Is Manulife on the offence or defence?
Smart people at Manulife Financial are either very worried about something they see on the horizon, or very excited about an acquisition opportunity.
Or maybe they're a bit of both: A little frightened, but also hungry.
The two options explain why Manulife, proud owner of a $40 stock as recently as the summer of 2008, is now pumping out $2.5-billion worth of shares at $19 each, and selling that equity at a substantial 6 per cent discount to where it closed yesterday on the Toronto Stock Exchange.
Newly named Manulife chief executive officer Donald Guloien explained this share sale with the same conservative logic used to justify $2.275-billion of stock sales last December.
Mr. Guloien, who spent his career at the insurer before taking the helm last year in the midst of the market meltdown, said in a press release: "We believe this transaction achieves the fortress level of capital necessary to buffer against more conservative economic scenarios."
But Manulife's CEO also held out the potential for using this stock sale to fund growth, saying the financing will "position us to take advantage of highly attractive acquisition and growth opportunities."
Manulife is still itching to buy AIG units in Asia, say investment banking sources close to the company, but the insurer is constrained by balance sheet issues. And the seller - U.S. taxpayers - wants cash for those AIG divisions.
In coming months, we will probably find that Manulife wants to play defence and offence with all this money. The company will do acquisitions, but they will not likely be of the transformational scale seen when it bought U.S. insurer John Hancock for $11-billion (U.S.) back in 2003.
But the insurer now does have the capital needed to meet the promises it has made to clients. Mr. Guloien can fully shore up a balance sheet that is weighed down by exposure to the drop in equity markets. Manulife sold its clients billions of dollars worth of guaranteed savings products that were invested in stocks, without putting costly hedges in place, and these annuities and other policies now represent an enormous potential liability. This stock sale makes Manulife one of the best capitalized of global insurers.
The underwriters have an option of increasing the size of this financing to $2.875-billion (Canadian) if there is investor demand. The dealers are likely to use that option, given the healthy discount on this bought deal, and Manulife's attractive position as a leading global player in insurance.
Scotia Capital and RBC Dominion Securities are leading this transaction, the second-largest bought deal seen in a year of massive share sales, and one of the 10 largest equity offerings ever done in this country.
A bonanza for dealers
Canada's bank-owned dealers stand to earn the lion's share of fees from Manulife Financial's massive stock sale.
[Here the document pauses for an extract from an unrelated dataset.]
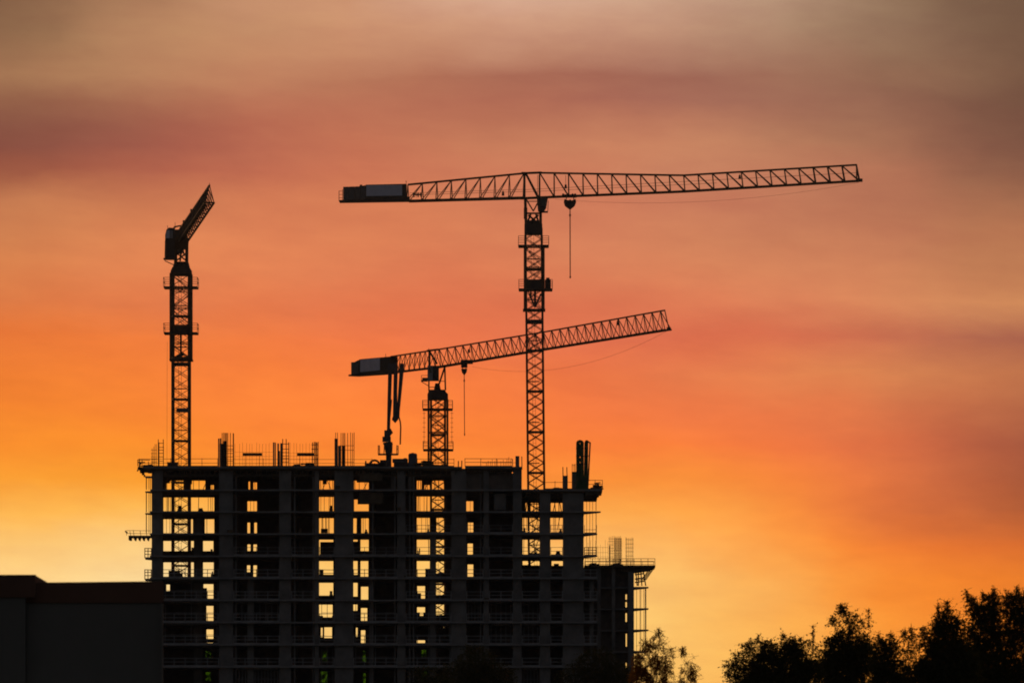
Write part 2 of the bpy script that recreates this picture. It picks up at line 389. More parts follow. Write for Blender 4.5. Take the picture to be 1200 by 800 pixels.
# masonry infill panels, stacked blocks and boards seen in some bays
def panel(px0, px1, py0, py1, Y, m='block', name='infill_wall', th=.15):
    return MB().box(X(px0,Y), X(px1,Y), Y, Y+th, Z(py1,Y), Z(py0,Y)).build(name, M[m], B)
panel(227, 237, 607, 1090, YF+5, 'concrete')
panel(548, 566, 551, 572.5, YF+1.0, 'block')
panel(422, 448, 554, 563, YF+.3, 'form', 'formwork_table'); panel(421, 449, 577, 590, YF+.3, 'form', 'formwork_table')
panel(574, 600, 553, 572.5, YF+1.2, 'block'); panel(579, 593, 578, 597, YF+1.2, 'concrete')
panel(458, 464, 547.5, 572.5, YF+1.0, 'block'); panel(478, 483, 549, 572.5, YF+1.0)
for (a, b_, t, bt) in ((197.5,211,668,677),(211,214,671,677),(375,379,667,673),(376,384,619,624),(247,252,672,677),(491,492.3,642,648.8),(514,520,670,672),(649,655,660,664),(578,584,622,624.4),(415,417,742,754)):
    panel(a, b_, t, bt, YF+8, 'block', 'block_stack', .5)
# guard rails along the slab edges
def rail(px0, px1, py, Y=YF+.12, h=1.1, rails=(1.08,.58), step=14, r=.035, m='rail', posts=True, parent=B, toe=True, name='guard_rail'):
    mb = MB(); z = Z(py); x0, x1 = X(px0), X(px1)
    for hh in rails: mb.bar((x0, Y, z+hh*h/1.1), (x1, Y, z+hh*h/1.1+uni(-.04,.04)), r)
    if toe: mb.box(x0, x1, Y-.02, Y+.02, z+.003, z+.14)
    if posts:
        n = max(1, round((px1-px0)/step))
        for i in range(n+1):
            x = x0+(x1-x0)*i/n; mb.bar((x, Y, z), (x+uni(-.02,.02), Y, z+h+.05), r*1.1)
    return mb.build(name, M[m], parent)
bays = [(191,256),(274,327),(342,368),(374.5,391.5),(414.5,465),(476,528.5),(547,566),(573.5,600.5),(612,632),(645.5,659)]
for k in range(3, 10):
    for a, b_ in bays:
        if k == 3 and b_ < 480: continue
        if rnd() < .06 and k < 8: continue
        rail(a, b_, LV[k], rails=(1.08,.58) if k < 7 else (1.08,.58), r=.04 if k > 4 else .03)
for k in (5,6,7,8,9): rail(684.5, 699.5, LV[k], step=7)
# shoring frames standing in some lower bays
for k in range(5, 10):
    for a, b_ in bays:
        if rnd() < .45 or (b_-a) < 14: continue
        z0, z1 = Z(LV[k+1]), Z(LV[k])-.26; mb = MB(); m_ = int((b_-a)/uni(4,7)); Yp = YF+uni(1.2,2.6)
        if any(h[0] < b_ and h[1] > a for h in OPEN.get(k, [])): m_ = 2
        for i in range(m_+1):
            x = X(a+2)+(X(b_-2)-X(a+2))*i/m_; mb.bar((x,Yp,z0), (x,Yp,z1), .035)
        mb.bar((X(a+2),Yp,z1-.08), (X(b_-2),Yp,z1-.08), .07); mb.bar((X(a+2),Yp,z0+1.3), (X(b_-2),Yp,z0+1.3), .025)
        mb.build('shoring_frame', M['rail'], B)
# top deck rails
rail(163, 255, 546.5, YF+.2, rails=(1.05,.5), m='prop', step=17, r=.03)
rail(266, 436, 546.5, YF+.2, rails=(1.0,.45), m='prop', step=21, r=.025)
rail(489, 532, 546.5, YF+.2, rails=(1.05,.5), m='prop', step=14, r=.03)
rail(545, 600, 546.5, YF+.2, rails=(1.1,.6), m='prop', step=18, r=.035)
rail(638, 675, 573, YF+.2, rails=(.95,), m='prop', step=12, r=.03)
rail(689, 706, 573, YF+.2, h=1.25, rails=(1.1,.6), m='prop', step=8, r=.035)
# end platform at the left of the top deck
mb = MB()
for px in (161.5, 163.5, 166.5, 174): mb.bar(P(px, 546, 1000.3), P(px, 538+uni(0,3), 1000.3), .05)
mb.bar(P(161,538.5,1000.3), P(176,538.7,1000.3), .05); mb.bar(P(161,541.5,1000.3), P(170,541.5,1000.3), .07); mb.bar(P(161,552,1000.5), P(165,542,1000.5), .09)
mb.build('edge_platform', M['prop'], B)
# steel props: shoring of the young slabs, tilted braces
def prop(px, py0, py1, Y, lean=0, r=.04):
    return MB().bar(P(px, py1, Y), P(px+lean, py0, Y), r, r, 6).build('shoring_prop', M['prop'], B)
for px in (196,203,217,219,226,233,244,248): prop(px+uni(-1,1), 555, 574, YF+uni(3,10))
for px in (291,295,299,376,379,386,390,416,421,428,490,493,497,499,501,504,509,514): prop(px, 556, 573, YF+uni(3,10), uni(-1,1))
for px in (195,199.5,244,293.5,297.5,376,380,385.5,492,497,500.5,546,551): prop(px, 580, 600, YF+uni(3,10), 0, .03)
for px in (195,199,219.5,242.5,377,381.5,386,428,494,499,501,551,614,617,624,650,655): prop(px, 604, 626, YF+uni(3,10), 0, .03)
for px, l in ((616,3),(619,0),(621,-4),(625,2),(629,0),(633,-3),(641,4),(645,0),(648,5),(651,-2),(655,0),(658,-4),(663,0)): prop(px, 578, 599.5, YF+uni(2,9), l, .06)
for px, l in ((378,8),(388,-7),(426,9),(498,8),(514,-8),(205,-9),(238,7)): prop(px, 557, 573, YF+uni(4,10), l, .05)
for px, l in ((624,7),(628,-6),(652,4)): prop(px, 606, 625, YF+6, l, .04)
for px, l in ((623,8),(629,-5)): prop(px, 633, 651, YF+6, l, .05)

# denser shoring still standing in the youngest storeys, and stacks left near the slab edges
for (a, b_, t, bt, n_) in ((192,226,582,600,3),(224,251,582,600,3),(192,226,607,626,3),(374,391,582,600,2),(374,391,606,626,3),(488,505,581,600,3),(414,432,606,626,2),(240,251,607,626,1),(612,632,606,626,3),(645,659,606,626,2),(612,632,632,652,2),(488,504,632,652,1)):
    for i in range(n_): prop(uni(a+1,b_-1), t, bt, YF+uni(3,11), uni(-.4,.4), uni(.03,.055))
for (a, b_, t, bt) in ((208,213,592,599),(232,238,595,599),(386,390,592,599),(427,431,620,625),(500,503.5,620,625),(612,616,618,625),(655,659,619,625),(488.5,491,645,651),(651,657,645,650.5),(626,630,646,650.5),(224,227,641,648),(246,250,643,648),(247,250,669,675),(386,390,692,700)):
    Yc_ = YF+uni(4,9); mb = MB(); m_ = (t+bt)/2
    mb.box(X(a,Yc_), X(b_,Yc_), Yc_, Yc_+.8, Z(bt+2,Yc_), Z(m_,Yc_)); mb.box(X(a+uni(.3,1.2),Yc_), X(b_-uni(.2,1),Yc_), Yc_+.1, Yc_+.6, Z(m_,Yc_), Z(t,Yc_))
    mb.build('material_stack', M['form'], B)
for k in range(1, 9):
    for _ in range(3):
        px = uni(192, 675); w = uni(2, 7); h = uni(.15, .7); z = Z(LV[k])
        if any(h_[0]-2 < px < h_[1]+2 for h_ in OPEN.get(k-1, [])): continue
        MB().box(X(px), X(px+w), YF+.25, YF+.5, z, z+h).build('edge_board', M['form'], B)
# right hand balconies: thin cantilevers tapering away, with props
for py, tip, th in ((598.5,704,.2),(624.5,700,.2),(650.3,700,.2)):
    z = Z(py); mb = MB(); mb.prism([(X(684.5),YF+.4),(X(tip),YF+.4),(X(tip-2),YF+1.6),(X(684.5),YF+6)], z-th, z); mb.build('balcony_slab', M['slab'], B)
for k, (t, bt) in enumerate(((579,598),(600,624),(626,650))):
    for px in (687.5, 691, 694.5, 698.5): MB().bar(P(px, bt, YF+1), P(px+uni(-.3,.3), t, YF+1), .03 if px < 698 else .045).build('balcony_post', M['prop'], B)
rail(685, 699, 650.3, YF+.6, rails=(1.1,.75,.35), m='prop', step=5, r=.05)
rail(685, 699, 624.5, YF+.6, rails=(.5,), m='prop', step=14, r=.03)
# left hand ledges
for py in (575, 600.5, 653.5, 678.5):
    z = Z(py); MB().prism([(X(170),YF+.4),(X(177.4),YF+.4),(X(177.4),YF+3),(X(171),YF+1.2)], z-.2, z).build('balcony_slab', M['slab'], B)
MB().box(X(170), X(177.3), YF+.4, YF+2, Z(559.2), Z(557.4)).build('balcony_slab', M['slab'], B)
for t, bt in ((559,573.5),(576,600),(601,624)):
    for px in (171.5, 174.5, 176.3): MB().bar(P(px, bt, YF+1), P(px, t, YF+1), .06 if px < 172 else .035).build('balcony_post', M['prop'], B)
for py in (653.5, 678.5):
    rail(169.5, 177, py, YF+.5, h=1.35, rails=(1.1,.8,.45), m='prop', step=4, r=.05)
# left loading platform with joists below and a light rail
mb = MB(); mb.box(X(150.5), X(177.4), YF+.2, YF+4, Z(629), Z(627))
mb.box(X(150.5), X(153), YF+.2, YF+4, Z(632), Z(629))
for px in (156,161,166,171): mb.prof([(X(px),Z(629.02)),(X(px+3),Z(629.02)),(X(px+2),Z(632.5)),(X(px+1.4),Z(632.5))], YF+.3, YF+3.8)
mb.build('loading_platform', M['form'], B)
mb = MB()
for px in (148.5,153,157,165,172): mb.bar(P(px, 627, 1000.4), P(px-.8, 620.5+uni(0,1.5), 1000.4), .035)
for py in (621.2, 624.5): mb.bar(P(148, py, 1000.4), P(176, py+.3, 1000.4), .03)
mb.bar(P(146.5,622,1000.4), P(149.5,624,1000.4), .09)
mb.build('platform_rail', M['prop'], B)

# reinforcement rising above the deck
def cage(verts, base, ties=(), Y=YF+3, r=.03, name='rebar_cage', parent=B):
    mb = MB()
    for px, top in verts: mb.bar(P(px, base, Y+uni(-.3,.3)), P(px+uni(-.3,.3), top, Y+uni(-.3,.3)), r)
    for a, b_, py in ties: mb.bar(P(a, py, Y), P(b_, py+uni(-.2,.2), Y), r*.8)
    return mb.build(name, M['rebar'], parent)
Y3 = YF+3
cage([(178.5,525),(180,523),(181.5,520),(183.3,520),(178,530)], 547, [(177,184,y_) for y_ in (527,531,535,538,541)], r=.03)
cage([(185.5,514.5),(191.5,514.5),(186.5,518)], 547, [(185,192,y_) for y_ in (519,524,527,531,535,540)], r=.05)
cage([(260.4,507),(262,506.7),(263.5,506.8),(264.6,507),(265.6,507),(267,507),(270,507),(273.2,507.2),(274,507.5)], 547, [(261,274,y_) for y_ in (522,526,528,531,535,540)], r=.045)
cage([(276+4*i+uni(-.8,.8), 519+uni(-1,1)) for i in range(11)], 547, [(275,320,y_) for y_ in (529.5,534.5,538,543)], r=.016, name='rebar_mesh')
cage([(331,514),(335.5,514),(338.5,518)], 547, [(330,339,y_) for y_ in (520,526,530,534,537,541)], r=.055)
cage([(341+3.5*i+uni(-.8,.8), 519.5+uni(-1,1)) for i in range(7)], 547, [(339,366,y_) for y_ in (530.5,534,538)], r=.016, name='rebar_mesh')
cage([(366,518),(368.3,517.5),(369.8,517.5),(371.3,518),(372.6,517.5)], 547, [(365,373,y_) for y_ in (521,526,533,538)], r=.06)
cage([(393.3,506.5),(395.6,506.6),(399.5,507),(401.5,507),(403,507),(404.3,507),(407.5,507),(411,506.5),(413,507),(414.8,506.5)], 547, [(398,415,y_) for y_ in (522,527,541)], r=.04)
cage([(570,541),(572,539.5),(575,540),(577,538),(580,539.5),(583,538),(587,540),(590,538.5),(592,541),(594,537),(596,535),(598,538.5),(601,537.5)], 547, [(565,604,542)], r=.03)
cage([(537,540),(541,539.5)], 551, [], r=.07)
cage([(611.7,534.5)], 550, [], r=.06)
cage([(659.8,547),(664.5,547)], 558, [], r=.06); cage([(670.5,543),(672.5,543.2),(674,543.5)], 553, [(670,674,545)], r=.035)
def stub(px0, px1, top, base, Y=Y3, d=.45, m='concrete', name='column_stub'):
    return MB().box(X(px0,Y), X(px1,Y), Y, Y+d, Z(base)-.0, Z(top,Y)).build(name, M[m], B)
stub(255.5, 257, 513.5, 546.5); stub(257.6, 259.2, 513.2, 546.5); stub(257.4, 262, 519.5, 546.5, Y3+.6); stub(261.2, 265.8, 516.5, 546.5, Y3+.2)
stub(319.8, 321.4, 518, 546.5); stub(321.9, 323.2, 518.2, 546.5); stub(325, 326.8, 519.2, 546.5); stub(326.5, 328, 528, 546.5, Y3+.5); stub(328.4, 330.6, 519, 546.5)
stub(392, 395.9, 513.6, 546.5); stub(396.2, 399.6, 522, 546.5); stub(400.5, 404.6, 522, 546.5, Y3+.3); stub(604, 608.6, 534, 546.5)
stub(659.2, 665.4, 557, 573); stub(670, 675.5, 552.5, 573)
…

Manulife plans to use $1-billion of the money it raised to pay down a credit facility struck last year, during the market's worst days, with a syndicate of Canadian banks. Keep that in mind as we list the major players in this underwriting.
Manulife will pay the Street a 3.5 per cent fee for buying this stock and selling it to their investor clients, according to investment banking sources. That's a small concession to the insurer, as dealers typically charge a 4 per cent commission on these equity sales. At a minimum, the insurer will pay the dealers $87.5-million.
Lead underwriters Scotia Capital and RBC Dominion - units of the country's two largest corporate lenders - will each take 25 per cent of the fixed commissions on the transaction. CIBC World Markets ranks next, with a 12 per cent share of the fee pie. BMO Nesbitt Burns gets a 10 per cent slice, TD Securities will get 9 per cent and National Bank Financial is to receive 7 per cent.
Most of the commission pie is now gone, and only the six bank-owned firms got fed.
Citigroup, Goldman Sachs, HBSC Securities, Merrill Lynch, UBS Securities and Morgan Stanley each get 1.5 per cent of the fees. Canaccord Capital gets 1 per cent and Laurentian Bank Securities gets 0.5 per cent.
Dundee bulks up
Dundee Securities signalled it sees the commodity cycle having a long run ahead of it by hiring a pair of resource-focused analysts this week.
Dundee landed oil and gas analyst Alex Klien from Blackmont Capital, a firm that's facing more than its share of upheaval as its retail arm is sold to Macquarie Group.
To cover mining stocks - a focus for Dundee's trading desk and finance team - the firm hired industry veteran Rod Cooper. Mr. Cooper will cover the base metal plays. He was most recently the chief operating officer at Baffinland Iron Mines, and prior to that he was at Kinross Gold. In recent months, with talent on the move, Dundee Securities has quietly added 10 professionals.